Coulomb collisions in strongly anisotropic plasmas II. Cyclotron cooling in laboratory pair plasmas

TL;DR

This paper analyzes the behavior of strongly magnetized, optically thin electron-positron plasmas, focusing on cyclotron cooling, anisotropic distributions, and Coulomb collisions, with implications for laboratory plasma experiments.

Contribution

It develops a framework to account for Coulomb collisions in strongly magnetized plasmas without explicit collision operators, and calculates energy loss rates due to cyclotron radiation.

Findings

Energy loss rate is proportional to parallel collision frequency with logarithmic dependence on plasma parameters.

No unstable drift waves are found in straight field-line geometry despite anisotropic distributions.

Energy loss occurs rapidly, within a few collision times, indicating a self-accelerating cooling process.

Abstract

The behaviour of a strongly-magnetized collisional electron-positron plasma which is optically thin to cyclotron radiation is considered, and the distribution functions accessible to it on the various timescales in the system are calculated.

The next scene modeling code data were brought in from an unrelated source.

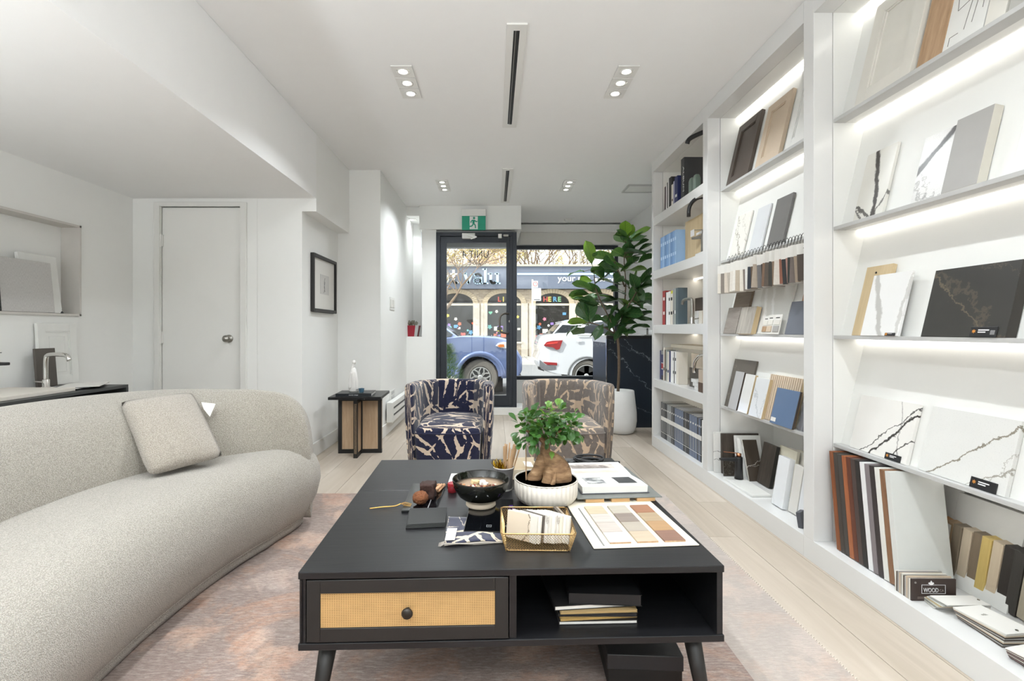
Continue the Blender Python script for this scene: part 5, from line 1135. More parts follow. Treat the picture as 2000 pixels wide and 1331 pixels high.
cm = [marble('chip veined', (206, 192, 172), (92, 78, 66), [(.8, .6, .05, .003, .06, 3.7, .9), (.9, -.3, .035, .002, .06, 8.1, .9)]), mat('chip white', (226, 222, 212), .3), mat('chip grey white', (212, 208, 198), .3), mat('chip dark', (96, 88, 80), .4), mat('chip cream', (218, 210, 194), .35), marble('chip pale vein', (222, 218, 210), (150, 144, 136), [(.8, .6, .05, .006, .08, 1.7, .7)])]
random.seed(2)
for k in range(12):
    x = -.05+k*.0102; m_ = cm[0] if k == 0 else cm[[1, 2, 1, 3, 5, 2, 1, 5, 4, 1, 2][k-1]]
    if k == 3: pass
    M = g.matrix_basis.copy(); M = Matrix.Translation(g.location) @ Euler((0, 0, R(-1))).to_matrix().to_4x4() @ Matrix.Translation((x, -.016+random.uniform(-.005, .005), .0445)) @ Matrix.Rotation(R(-38 if k else -30), 4, 'Z') @ Matrix.Rotation(R(-8), 4, 'X') 
    o = MB().box(-.038, .038, -.0042, .0042, -.038, .038).build('tile_chip', m_, None, bevel=.001, M=M @ Matrix.Rotation(R(0), 4, 'Y')); tag(o, '%s tile chip, %s from the left in the gold wire basket' % (['dark veined beige', 'white', 'grey white', 'white', 'dark', 'pale veined', 'grey white', 'white', 'pale veined', 'cream', 'white', 'grey white'][k], ordn[k]), 'tile chip', 'tile chips in the wire basket')
for k in range(2):
    M = Matrix.Translation((g.location.x+.078+k*.008, g.location.y+.02, TT+.036)) @ Matrix.Rotation(R(-78), 4, 'Z') @ Matrix.Rotation(R(12), 4, 'X')
    tag(MB().box(-.05, .05, -.003, .003, -.03, .036).build('tile_chip', [cm[3], mat('chip taupe', (150, 136, 120), .5)][k], None, bevel=.001, M=M), '%s chip standing at the right end of the wire basket' % ['dark grey', 'taupe'][k], 'tile chip')
# sample boards and open catalogue
def quad_plate(mb, pts, z0, z1): return mb.plate([(p.x, p.y) for p in pts], z0, z1)
bdp = [G(1160, 1074, TZ), G(1366, 1067, TZ), G(1240, 938, TZ), G(1110, 940, TZ)]
x_ax = (bdp[1]-bdp[0]).normalized(); ang = math.atan2(x_ax.y, x_ax.x)
g = thing('sample_board', 'cream board with three columns of mounted wood finish chips', 'sample board', (bdp[0].x, bdp[0].y, TT), ang)
bw = (bdp[1]-bdp[0]).length
MB().box(0, bw, 0, .55, 0, .003).build('board', CREAM, g, bevel=.0008); MB().box(-.001, bw+.001, -.0008, .551, -.0002, .001).build('board_edge', BLK, g)
MB().box(.03, .0345, .012, .3, .003, .0042).build('slot_strip', mat('board slot', (120, 120, 118), .6), g)
ccol = [[(214, 208, 202), (198, 188, 178), (206, 198, 190), (206, 190, 160)], [(196, 178, 154), (178, 168, 154), (146, 132, 122), (190, 182, 166)], [(140, 106, 90), (176, 140, 100), (176, 154, 124), (160, 112, 84)]]
cwid = .062
for c_ in range(3):
    x = .052+c_*(bw-.052-.008)/3*.985
    for r_ in range(4):
        a = ccol[c_][r_]; y = .022+r_*.071
        ch = MB().box(x, x+cwid, y, y+.069, .003, .0085).build('wood_chip', wood('chip %d %d' % (c_, r_), tuple(int(q*.84) for q in a), tuple(min(255, int(q*.95)) for q in a), 1.2, axis=0, bump=.08), g, bevel=.0006)
        MB().box(x+.0003, x+cwid-.0003, y-.0006, y+.001, .0032, .0075).build('oak_edge', woak, ch)
zb2 = TT+.0032
o2 = thing('sample_board', 'second board with oak chips under the open catalogue', 'sample board', (.2915, 1.70, zb2), ang)
MB().box(-.0, .305, 0, .38, .013, .016).build('board', mat('board slate', (106, 108, 104), .5), o2, bevel=.0006)
for k in range(3): MB().box(.03+k*.092, .096+k*.092, .002, .07, .0, .0128).build('oak_chip', wood('chip oak big', (176, 138, 92), (196, 160, 116), 1.2, axis=0), o2, bevel=.0008)
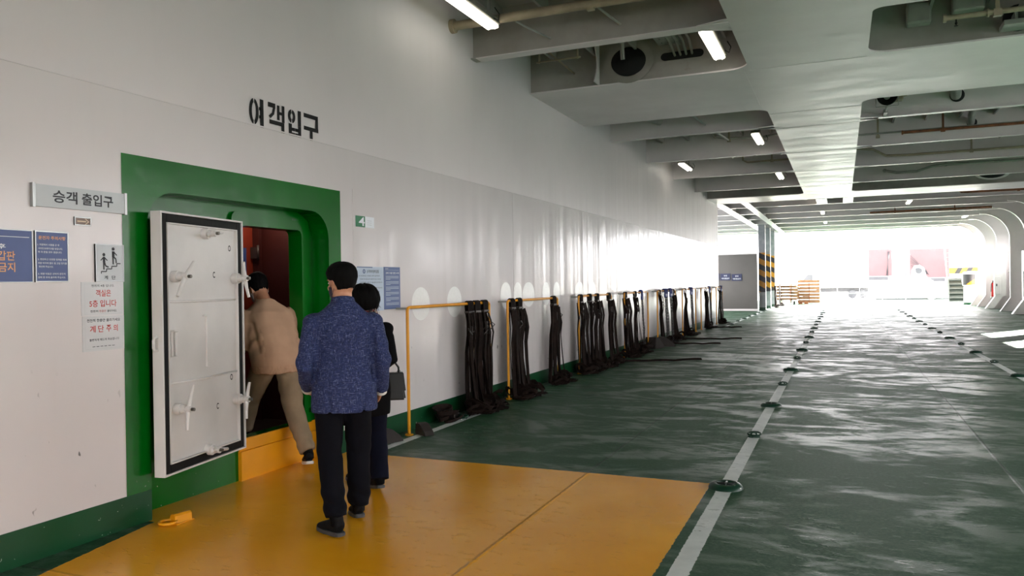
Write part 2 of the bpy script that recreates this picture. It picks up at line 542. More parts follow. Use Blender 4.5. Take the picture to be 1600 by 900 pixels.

Particular attention is paid to the limit in which the collision time exceeds the radiation emission time, making the electron distribution function strongly anisotropic. Indeed, these are the exact conditions likely to be attained in the first laboratory electron-positron plasma experiments currently being developed, which will typically have very low densities and be confined in very strong magnetic fields. The constraint of strong-magnetization adds an additional complication in that long-range Coulomb collisions, which are usually negligible, must now be considered. A rigorous collision operator for these long-range collisions has never been written down. Nevertheless, we show that the collisional scattering can be accounted for without knowing the explicit form of this collision operator. The rate of radiation emission is calculated and it is found that the loss of energy from the plasma is proportional to the parallel collision frequency multiplied by a factor that only depends logarithmically on plasma parameters. That is, this is a self-accelerating process, meaning that the bulk of the energy will be lost in a few collision times. We show that in a simple case, that of straight field-line geometry, there are no unstable drift waves in such plasmas, despite being far from Maxwellian.